How can I change column types in Spark SQL's DataFrame?
Suppose I'm doing something like:
val df = sqlContext.load("com.databricks.spark.csv", Map("path" -> "cars.csv", "header" -> "true"))
df.printSchema()
root
|-- year: string (nullable = true)
|-- make: string (nullable = true)
|-- model: string (nullable = true)
|-- comment: string (nullable = true)
|-- blank: string (nullable = true)
df.show()
year make model comment blank
2012 Tesla S No comment
1997 Ford E350 Go get one now th...
But I really wanted the year as Int (and perhaps transform some other columns).
The best I could come up with was
df.withColumn("year2", 'year.cast("Int")).select('year2 as 'year, 'make, 'model, 'comment, 'blank)
org.apache.spark.sql.DataFrame = [year: int, make: string, model: string, comment: string, blank: string]
which is a bit convoluted.
I'm coming from R, and I'm used to being able to write, e.g.
df2 <- df %>%
mutate(year = year %>% as.integer,
make = make %>% toupper)
I'm likely missing something, since there should be a better way to do this in Spark/Scala...
Solution 1:
Edit: Newest version
Since spark 2.x you can use .withColumn. Check the docs here:
https://spark.apache.org/docs/latest/api/scala/index.html#org.apache.spark.sql.Dataset@withColumn(colName:String,col:org.apache.spark.sql.Column):org.apache.spark.sql.DataFrame
Oldest answer
Since Spark version 1.4 you can apply the cast method with DataType on the column:
import org.apache.spark.sql.types.IntegerType
val df2 = df.withColumn("yearTmp", df.year.cast(IntegerType))
.drop("year")
.withColumnRenamed("yearTmp", "year")
If you are using sql expressions you can also do:
val df2 = df.selectExpr("cast(year as int) year",
"make",
"model",
"comment",
"blank")
For more info check the docs: http://spark.apache.org/docs/1.6.0/api/scala/#org.apache.spark.sql.DataFrame
Solution 2:
[EDIT: March 2016: thanks for the votes! Though really, this is not the best answer, I think the solutions based on withColumn, withColumnRenamed and cast put forward by msemelman, Martin Senne and others are simpler and cleaner].

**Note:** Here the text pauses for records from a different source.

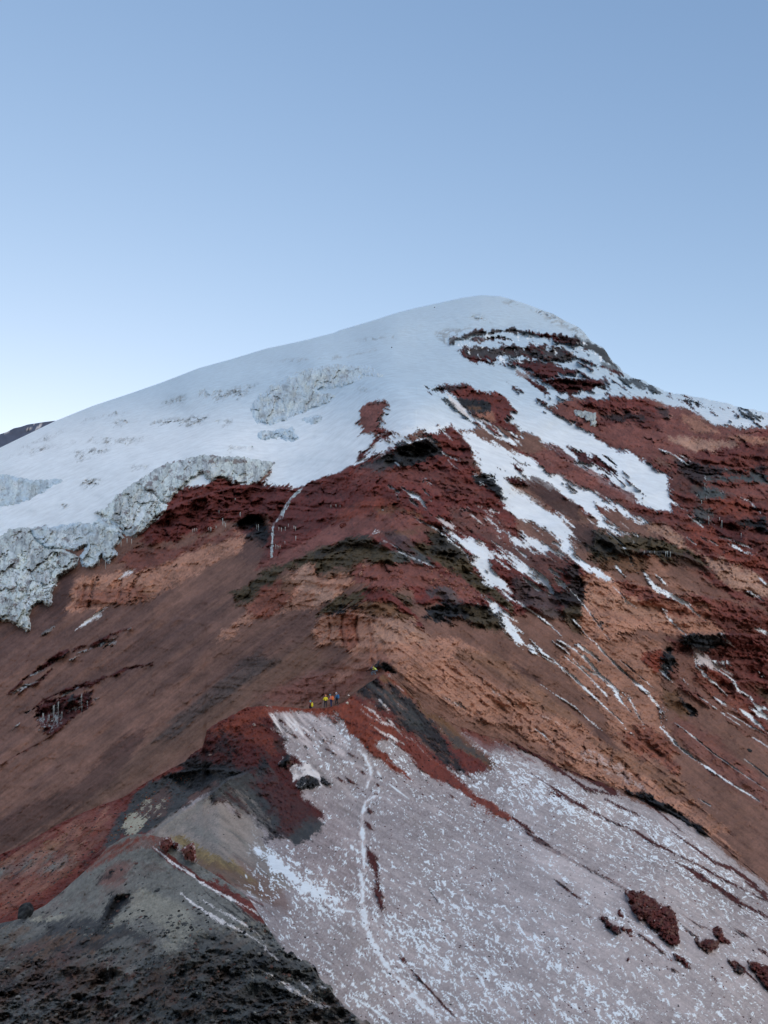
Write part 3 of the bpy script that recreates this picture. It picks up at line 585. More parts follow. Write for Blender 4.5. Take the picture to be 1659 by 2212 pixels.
L_ += (1-R)*(1-M.snow)*(fbma(*rot(u, v, 38, 90, 9), 211, 3, .5)*.0015*(u > 860)+fbma(*rot(u, v, -37, 110, 10), 213, 3, .5)*.0035*(u <= 860)+fine*.0014)
L_ += M.snow*(fbm(u/150, v/60, 215, 4, .5)*.02+fbma(*rot(u, v, -12, 90, 16), 217, 3, .6)*.0022*(u < 900))
L_ += M.snow*(u > 900)*fbma(*rot(u, v, 38, 70, 6), 219, 3, .6)*.0012
for g, a_, w_ in (('E 0,970 160,1080 330,1230', .01, 8), ('I 0,160 160,260 330,400 560,580 700,690', .012, 9), ('I 520,0 760,240 940,420 965,570 1200,780 1600,1040', .014, 9), ('T 665,790 870,900 1040,1040 1240,1200', .012, 9),
                  ('Q -40,720 100,650 110,480 200,340 300,240', .02, 6), ('D 1450,870 1300,1000', 0, 5), ('G 1600,0 1200,300 800,570 300,800', .01, 18), ('D 700,1300 560,1420 380,1560 200,1680', .012, 24), ('D 620,1330 440,1460 200,1600 0,1720', .01, 20)):
    M.crease(g, a_, w_)
for g, a_, w_ in (('T 340,350 520,230 780,150 900,250', .02, 10), ('S 140,415 410,392 560,445 720,490', .02, 12), ('S 312,40 500,5 760,-20 960,5 1180,30 1300,90', .017, 9), ('S 365,140 520,120 760,110 1100,115 1330,230', .017, 10), ('S 985,350 1200,340 1440,380', .02, 9),
                  ('D 330,1110 420,1075 560,1035 640,1050', .02, 26), ('Q 160,470 300,560 480,480 640,440', .0, 9), ('Q 150,760 380,660 560,580 660,560 760,575 860,640 940,680', .025, 16), ('D 667,1360 695,1332 735,1322 790,1328 840,1345 920,1370', .012, 14),
                  ('Q 1080,1060 1200,1000 1480,1000 1560,1060', .012, 12), ('E 1060,1210 1300,1200 1659,1210', .02, 12), ('E 440,860 720,860 1000,930 1400,980', .012, 20), ('C 400,905 750,905 950,950', .015, 10), ('E 1060,60 1300,130 1659,120', .012, 9), ('G 235,850 460,780 600,745', .015, 10)):
    M.step(pts(g), a_, w_)
for g in ('D 742,1328 738,1360 744,1395', 'D 772,1325 768,1360 776,1398', 'D 712,1345 716,1366 708,1388'): M.crease(g, .014, 3)
# grain: small stones and stains of the ground, plus crack shade painted into the rock
gr = fbm(u/3.1, v/2.6, 301, 3, .8); st = np.where(u < 860, fbma(*rot(u, v, -37, 55, 5), 303, 4, .7), fbma(*rot(u, v, 36, 45, 5), 305, 4, .7)); big = fbm(u/40, v/34, 307, 4, .6)
crk_shade = sstep(.25, .75, ridg(u/9, v/6, 313, 4))
f = 1+(1-M.snow)*(.20*gr+.20*st+.20*big-.22*R*crk_shade-.38*R*sstep(-.2, .8, beds)+.16*R)
M.col *= np.clip(f, .35, 1.9)[:, None]; M.col *= (1+M.snow*.035*fbm(u/90, v/40, 309, 4, .6))[:, None]
M.put(np.arange(len(u)), (1-M.snow)*sstep(.62, .85, fbm(u/4, v/3.4, 311, 2, .8))*.45*(R > .3), 'black')
mat_mountain = terrain_mat('mountain_ground', .12, .08, .25, 1.2)
mountain = M.build('mountain', [3, 12, 40, 110, 260, 600, 1100, 1800], mat_mountain, .55)
# ================================================================== the near ridge with the saddle and the dusted slope
NB = pts('D -260,2120 0,2120 150,2060 300,2020 350,2030 500,2120 640,2330 1920,2330')
ncp = [(-250,1925,85),(0,1846,80),(217,1739,84),(363,1664,88),(420,1622,92),(447,1576,95),(533,1529,97),(600,1525,105),(660,1531,111),(703,1529,113),(741,1518,117),(775,1490,128),(818,1462,136),(838,1449,140),
 (0,1980,60),(-250,2100,55),(150,1900,62),(250,1830,66),(300,1770,74),(350,1720,82),(380,1700,84),(560,1650,80),(600,1750,66),(560,1850,50),(650,1620,94),(620,1570,100),(700,1600,102),(760,1700,90),(800,1600,105),(830,1530,122),
 (700,1850,54),(560,1960,36),(700,2000,36),(640,2120,25),(830,2212,27),(830,2330,21),(640,2330,18),(900,1900,58),(900,2050,40),(1000,1750,95),(1000,1650,125),(1100,1800,88),(1250,2212,36),(1250,2000,55),(1250,1850,84),(1250,1750,115),
 (1450,2000,68),(1450,1850,110),(1659,2212,55),(1659,2050,85),(1920,2330,60),(1920,2212,85),(1400,2330,32),(933,1560,140)]
nd0 = tps(ncp+[(x_, y_, math.exp(float(mdep(x_, y_)))) for x_, y_ in ((886,1497),(986,1568),(1106,1602),(1339,1705),(1506,1786),(1659,1908),(1920,2120))])
CONE = pts('D 300,1802 327,1799 367,1769 400,1744 423,1728 440,1722 470,1700 493,1679 520,1672 560,1655')
def ndepth(u, v):
    d = nd0(u, v); c = np.interp(u, NCR[:, 0], NCR[:, 1])
    tgt = mdep(u, v)-.002; wgt = sstep(838, 900, u)*(1-sstep(0, 26, v-c)); d = d*(1-wgt)+tgt*wgt
    cc = np.interp(u, CONE[:, 0], CONE[:, 1]); e = sstep(290, 345, u)*(1-sstep(470, 560, u))      # the grey cone stands before the dark cliff
    return d-.26*e*sstep(-1, 5, v-cc)*np.exp(-np.clip(v-cc, 0, None)/150)
N = Layer(NCR, NB, -240, 1900, 1.65, 410, ndepth, lambda x: .6+2.5*sstep(380, 430, x)*(1-sstep(520, 560, x)))
u, v = N.U, N.V; N.put(np.arange(len(u)), np.ones(len(u)), 'pink')
x_, z_ = ray(u, v); Y = np.exp(N.ld); wx = x_*Y; wy = Y                       # the snow flecks lie along the fall line of the slope
al = (wx*.56-wy*.83); ac = (wx*.83+wy*.56)
p, ln, vl = N.poly, N.lines, N.veil
flk = fbma(al/1.5+.5*fbm(al, ac, 421, 3), ac/.55+.6*fbm(al/.8, ac/.8, 423, 3), 401, 4, .62); flk2 = fbma(al/6, ac/1.5, 405, 4, .6); den = fbma(al/22, ac/7, 409, 3, .5)
N.nz['r'] = np.clip(fbma(al/5, ac/.9, 411, 4, .65), -2, 2)
k_ = np.arange(len(u))
N.put(k_, sstep(.1, .9, flk2)*.35, 'grey'); N.put(k_, sstep(.1, .7, fbma(al/9, ac/1.6, 415, 4, .7))*.4, 'lpink')
p('rpink', 'D 560,1700 700,1720 780,1800 860,1980 700,1960 600,1850', 40, 8, 'i', .15)
N.put(k_, sstep(-.1, .7, fbm(u/5, v/4, 441, 4, .75))*.45, 'lpink'); N.put(k_, sstep(.35, .8, fbm(u/4, v/3.2, 445, 3, .75))*.4, 'pbrown')
p('lpink', 'K 700,500 1200,0 1659,0 1659,1244 600,1244', 60, 12, 'r', .25); p('lpink', 'L 0,0 1000,300 1659,700 1659,1244 0,1244', 60, 12, 'r', .4); p('lpink', 'I 0,660 500,900 1000,1150 1659,1600 1000,1400 0,1244', 30, 10, 'r', .35)
# left flank
p('red', 'D -400,1700 590,1400 700,1400 700,1527 640,1529 600,1528 560,1532 540,1570 500,1600 440,1640 420,1700 330,1800 200,2100 -400,2200', 3, 2, 'l'); p('bred', 'D 560,1400 860,1400 838,1452 818,1468 775,1497 751,1518 741,1535 700,1540 640,1538 590,1530', 2, 2, 'r')
p('brown', 'D 800,1400 900,1400 1106,1560 1700,1870 1659,1912 1506,1790 1339,1712 1206,1664 1106,1612 1050,1600 986,1580 933,1548 886,1508 848,1468', 4, 4, 'r')
p('red', 'D -260,1925 0,1846 133,1776 217,1739 317,1689 400,1645 420,1620 420,1660 350,1720 280,1790 200,1870 100,1950 40,2000 -260,2130', 3, 3, 'l'); p('rpink', 'J 450,400 800,200 760,330 640,460 500,560', 10, 6, 'l', .7)
p('bred', 'J 0,800 300,700 560,560 560,640 300,800 100,930 0,960', 10, 8, 'l', .7); p('tan', 'J 0,760 280,720 420,690 200,800 0,920', 10, 8, 'l', .35)
p('ochre', 'J 190,540 320,490 500,430 560,480 480,560 320,540 240,600 0,650 -300,760 -300,700', 6, 6, 'l', .9); p('yel', 'J 260,520 400,480 520,470 460,520 300,560', 5, 5, 'l', .5)
p('ggrey', 'J -300,760 20,640 220,570 360,530 480,560 520,600 420,640 280,680 60,700 -300,860', 6, 6, 'l'); p('dgrey', 'J 40,680 150,640 180,660 100,690', 4, 4, 'l', .8)
p('dred', 'J 320,420 390,400 400,430 340,460', 3, 3); p('dred', 'J 0,590 60,550 80,580 20,620', 3, 3); p('dred', 'J 560,560 660,510 690,530 560,660 480,620', 4, 4, 'l', .8)
# dark cliff
p('dgrey', 'J 690,500 720,420 790,290 860,190 960,110 1090,30 1240,-30 1500,-60 1659,-20 1659,60 1480,60 1270,190 1100,330 980,420 880,425 780,450', 4, 4); p('black', 'J 1060,60 1240,-40 1480,-60 1640,0 1500,50 1400,60 1280,150 1200,170 1230,80', 4, 5)
vl('pale', 'J 780,410 830,290 890,270 960,330 930,390 880,430', -.35, .25, 'i', 4, .75); p('pbrown', 'J 900,300 1000,150 1100,120 1130,200 1060,300 960,330', 6, 5, 'l', .6); vl('pale', 'J 900,200 1100,180 1080,290 940,340', .4, .1, 'f', 5, .7)
p('pbrown', 'J 1240,180 1400,70 1460,50 1500,60 1300,170 1180,250', 3, 2, 'l', .9)
# red rock head and dark scree
p('dred', 'N 280,385 400,340 560,240 680,195 800,210 860,290 920,400 990,490 990,600 1080,660 1160,720 1020,740 1060,830 1100,930 1180,1050 1300,1130 1370,1210 1370,1250 1260,1210 1180,1190 1100,1330 980,1400 860,1400 740,1250 640,1000 600,840 420,740 200,760 80,740 100,650 240,560 290,450', 3, 4, 'i')
p('bred', 'N 280,390 400,350 560,250 700,190 1100,210 1260,240 1440,260 1520,280 1400,290 1240,250 1120,235 940,230 860,300 760,300 600,350 420,420 300,440', 3, 4, 'l', .9); p('bred', 'N 400,420 700,340 900,440 960,560 900,620 700,560 520,480', 14, 8, 'i', .55)
p('black', 'N -40,720 120,640 320,690 420,740 660,780 760,700 840,760 900,880 820,1000 900,1150 1000,1330 980,1430 840,1440 740,1330 600,1180 460,1080 330,1040 250,1020 360,880 200,820 0,780', 12, 12, 'i', .9)
p('bgrey', 'N 250,1030 380,900 520,800 640,830 760,950 860,1150 900,1300 760,1290 600,1180 440,1100', 24, 9, 'i', .3); p('dred', 'N 660,900 900,830 1040,960 1120,1200 1060,1340 980,1330 900,1150 780,980', 14, 7, 'i', .6)
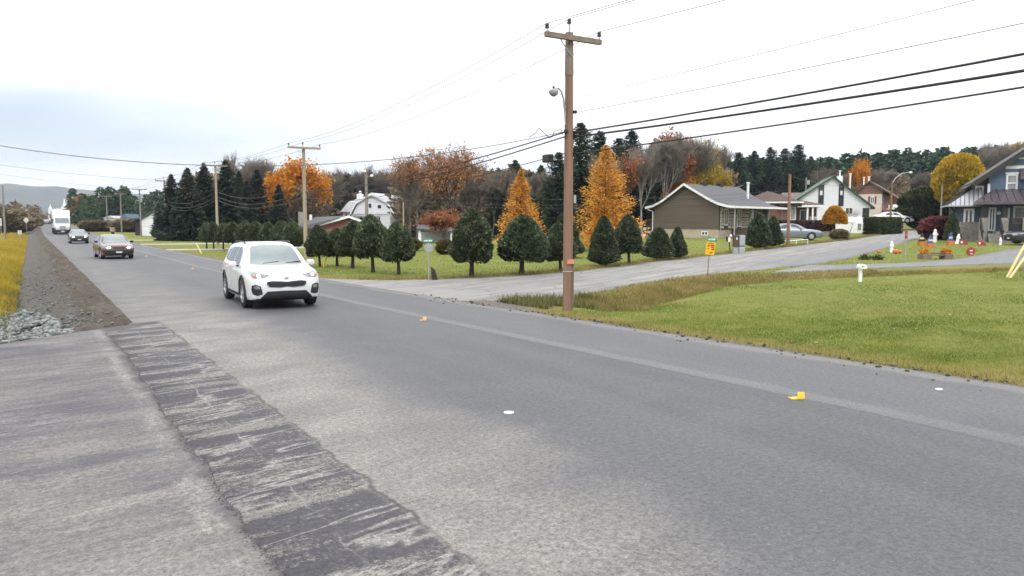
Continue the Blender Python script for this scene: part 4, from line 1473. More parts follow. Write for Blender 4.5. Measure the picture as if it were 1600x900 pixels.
# ------------------------------------------------------------------ houses
class Fr:
    """upright plane through (column px0, d0 metres ahead) running at angle phi to the view plane; measures on it"""
    def __init__(s, px0, d0, phi):
        s.px0, s.d0, s.c, s.s = px0, d0, math.cos(phi), math.sin(phi)
        s.phi = phi
        s.X0 = (px0 - 800) / FPX * d0
        s.p, s.q = PX(px0, d0)
        s.z0 = T1(s.p, s.q)

    def x(s, px):
        k = (px - 800) / FPX
        return (k * s.d0 - s.X0) / (s.c - k * s.s)

    def z(s, px, py):
        d = s.d0 + s.x(px) * s.s
        return ZY(py, d) - s.z0

    def root(s, name, label, cat='house', group=None):
        return thing(name, label, cat, (s.p, s.q, s.z0), -YAW + s.phi, group)


M_white = pm('white_paint', (.78, .78, .77), (.68, .68, .68), 3, .6)
M_wsid = pm('white_siding', (.70, .71, .73), (.60, .615, .64), 1.0, .65, .25, 14, stretch=(.3, .3, 6))
M_brown = pm('brown_siding', (.115, .088, .068), (.095, .072, .055), .8, .75, .4, 9, stretch=(.2, .2, 7))
M_beige = pm('beige_concrete', (.44, .37, .28), (.36, .30, .225), 1.5, .85, .2, 30)
M_shing = pm('grey_shingles', (.120, .120, .125), (.085, .085, .090), 5, .9, .5, 22, stretch=(1, 1, 2))
M_shingd = pm('dark_shingles', (.085, .088, .098), (.055, .057, .064), 5, .9, .5, 22)
M_shingb = pm('brown_shingles', (.115, .072, .058), (.075, .048, .040), 5, .9, .5, 22)
M_shingt = pm('taupe_shingles', (.175, .135, .115), (.125, .095, .082), 5, .9, .5, 22)
M_green = pm('green_metal_roof', (.035, .085, .045), (.025, .06, .035), 3, .5)
M_brick = pm('red_brick', (.235, .095, .065), (.165, .065, .048), 14, .9, .3, 40)
M_brick2 = pm('brown_brick', (.20, .105, .085), (.15, .075, .06), 14, .9, .3, 40)
M_stone = pm('pale_fieldstone', (.52, .46, .36), (.30, .26, .20), 5, .9, .6, 12)
M_mortar = pm('dark_mortar', (.07, .06, .05), (.05, .045, .04), 5, .95)
M_gstone = pm('grey_fieldstone', (.30, .28, .25), (.17, .155, .14), 5, .9, .6, 12)
M_blue = pm('blue_siding', (.100, .150, .215), (.082, .122, .18), 1.0, .7, .3, 10, stretch=(.2, .2, 6))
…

I think your approach is ok, recall that a Spark DataFrame is an (immutable) RDD of Rows, so we're never really replacing a column, just creating new DataFrame each time with a new schema.
Assuming you have an original df with the following schema:
scala> df.printSchema
root
|-- Year: string (nullable = true)
|-- Month: string (nullable = true)
|-- DayofMonth: string (nullable = true)
|-- DayOfWeek: string (nullable = true)
|-- DepDelay: string (nullable = true)
|-- Distance: string (nullable = true)
|-- CRSDepTime: string (nullable = true)
And some UDF's defined on one or several columns:
import org.apache.spark.sql.functions._
val toInt = udf[Int, String]( _.toInt)
val toDouble = udf[Double, String]( _.toDouble)
val toHour = udf((t: String) => "%04d".format(t.toInt).take(2).toInt )
val days_since_nearest_holidays = udf(
(year:String, month:String, dayOfMonth:String) => year.toInt + 27 + month.toInt-12
)
Changing column types or even building a new DataFrame from another can be written like this:
val featureDf = df
.withColumn("departureDelay", toDouble(df("DepDelay")))
.withColumn("departureHour", toHour(df("CRSDepTime")))
.withColumn("dayOfWeek", toInt(df("DayOfWeek")))
.withColumn("dayOfMonth", toInt(df("DayofMonth")))
.withColumn("month", toInt(df("Month")))
.withColumn("distance", toDouble(df("Distance")))
.withColumn("nearestHoliday", days_since_nearest_holidays(
df("Year"), df("Month"), df("DayofMonth"))
)
.select("departureDelay", "departureHour", "dayOfWeek", "dayOfMonth",
"month", "distance", "nearestHoliday")
which yields:
scala> df.printSchema
root
|-- departureDelay: double (nullable = true)
|-- departureHour: integer (nullable = true)
|-- dayOfWeek: integer (nullable = true)
|-- dayOfMonth: integer (nullable = true)
|-- month: integer (nullable = true)
|-- distance: double (nullable = true)
|-- nearestHoliday: integer (nullable = true)
This is pretty close to your own solution. Simply, keeping the type changes and other transformations as separate udf vals make the code more readable and re-usable.
Solution 3:
As the cast operation is available for Spark Column's (and as I personally do not favour udf's as proposed by @Svend at this point), how about:
df.select( df("year").cast(IntegerType).as("year"), ... )
to cast to the requested type? As a neat side effect, values not castable / "convertable" in that sense, will become null.
In case you need this as a helper method, use:
object DFHelper{
def castColumnTo( df: DataFrame, cn: String, tpe: DataType ) : DataFrame = {
df.withColumn( cn, df(cn).cast(tpe) )
}
}
which is used like:
import DFHelper._
val df2 = castColumnTo( df, "year", IntegerType )
Solution 4:
First, if you wanna cast type, then this:
import org.apache.spark.sql
df.withColumn("year", $"year".cast(sql.types.IntegerType))
With same column name, the column will be replaced with new one. You don't need to do add and delete steps.
Second, about Scala vs R.
This is the code that most similar to R I can come up with:
val df2 = df.select(
df.columns.map {
case year @ "year" => df(year).cast(IntegerType).as(year)
case make @ "make" => functions.upper(df(make)).as(make)
case other => df(other)
}: _*
)
Though the code length is a little longer than R's. That is nothing to do with the verbosity of the language. In R the mutate is a special function for R dataframe, while in Scala you can easily ad-hoc one thanks to its expressive power.
In word, it avoid specific solutions, because the language design is good enough for you to quickly and easy build your own domain language.
side note: df.columns is surprisingly a Array[String] instead of Array[Column], maybe they want it look like Python pandas's dataframe.
Solution 5:
You can use selectExpr to make it a little cleaner:
df.selectExpr("cast(year as int) as year", "upper(make) as make",
"model", "comment", "blank")